No conozco a nadie que invierta en la Bolsa y, si lo conozco, se lo tiene bien calladito porque no me he enterado. A veces creo que la Bolsa no existe. De hecho, según me han explicado con gran paciencia, el dinero que se mueve en la Bolsa llega un punto que alcanza la intangibilidad y se convierte en directo ficticio. No me pregunten cómo pero el dinero que se volatiza en las pantallas del IBEX vuelve, como ganancia, a los grandes inversores en forma material; dinero contante y sonante. Pero, si la Bolsa quiebra, las pérdidas las pagan las personas que no juegan. Es un invento tenebrosamente infalible: la banca siempre gana.
La cosa se ha ido perfeccionando con el paso del tiempo. El capitalismo aprende de sus errores. En el crack del 29, la primera de las crisis capitalistas con carácter planetario, los arriesgados inversores se tiraron desde los balcones. Ahora no. Ahora nos desalojan, nos desahucian, nos congelan las pensiones, nos bajan los sueldos, capitulan de esa falacia del Estado del bienestar y reforman toda una Constitución (que nos habían dicho que no se podía reformar) para que no se repita la escena y para que los banqueros se puedan asomar a los balcones sin el vértigo de antaño.
Parece ser que para que los mercados hagan sus negocios es necesario que las cuentas públicas estén saneadas. La clase política repite como una cacatúa domesticada las órdenes del capital, aplicando la didáctica infantil no por ánimo pedagógico sino porque no da para más. Para justificar la reforma constitucional sus alegres señorías han explicado que el Estado -esa casa común, nos dicen- es como un hogar cualquiera donde no se puede gastar más de lo que se ingresa. Olvidan que los hogares están endeudados, hipotecados con préstamos que se pagarán a los usureros en décadas de intereses casi eternos. Mejor estaría que se hubiese reformado la Constitución para prohibir nuestras deudas. De hecho habría que introducir tantas reformas que a la Constitución no la reconocería ni la santa transición que la parió. Para no agobiar con propuestas excesivas plantearemos una que debe contar con un amplio consenso: incluir un artículo donde se prohíba el paro. Parecerá descabellado pero ¿acaso el déficit estatal es más importante que el empleo digno?
Pero, claro, a la clase política lo que le interesan son los mercados de valores y no el mercado laboral. Según los datos publicados sobre los patrimonios de los diputados y senadores, más del cuarenta por ciento de esa casta tiene acciones directas en bolsa o en fondos de inversión. De ahí su interés para facilitarle un escenario benigno a los mercados. Si los mercados se ponen nerviosos, a nosotros nos convierten en su tila.
Hace años, en los informativos, las noticias referidas a la Bolsa eran más bien escasas, a veces contenidas en un aparte para expertos.
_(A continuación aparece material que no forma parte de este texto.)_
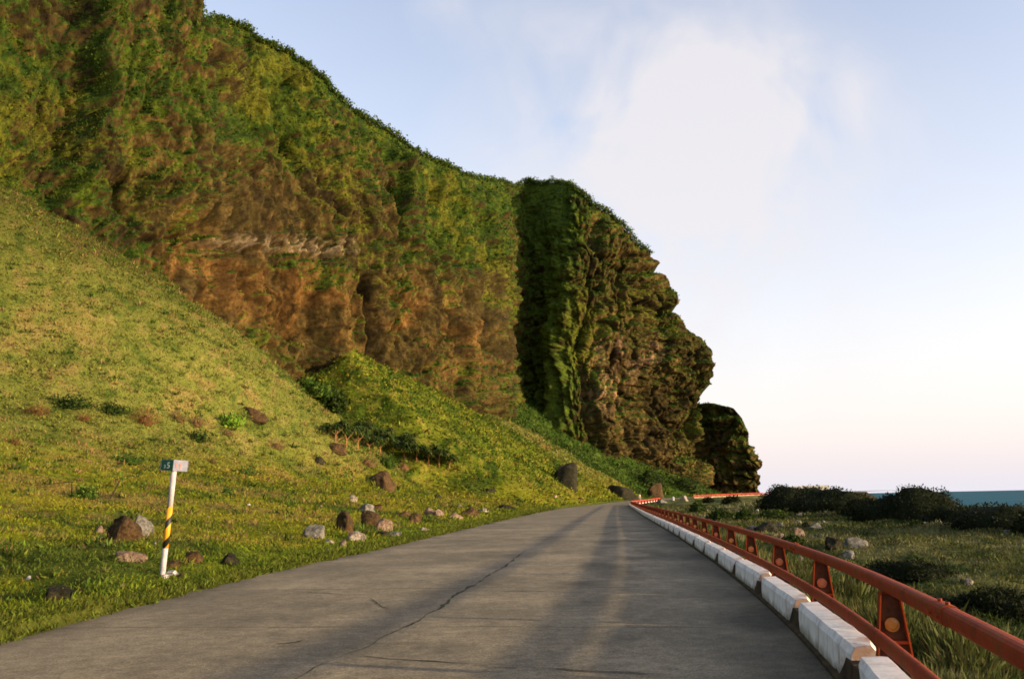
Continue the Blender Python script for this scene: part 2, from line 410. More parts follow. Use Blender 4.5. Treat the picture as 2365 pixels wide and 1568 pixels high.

Hoy ocupan la primera plana, el primer titular, y compiten con el fútbol en el tiempo dedicado a sus vaivenes. Nunca antes a un asunto invisible se le había dado tanta importancia mediática. Los tonos de los informadores se vuelven pesimistas cuando la Bolsa sufre una caída y despliegan énfasis optimistas cuando los índices bursátiles suben para mayor gloria del capital. Tendremos un buen día si la cotización está en alza. Da igual que usted esté en paro, que cobre un salario de miseria, o que no conozca a nadie que juegue en la Bolsa. Por fin estamos en posición de contestar a la pregunta histórica: ¿la bolsa o la vida? La cosa está clara, no porque lo hayamos meditado, sino porque los atracadores eligieron primero.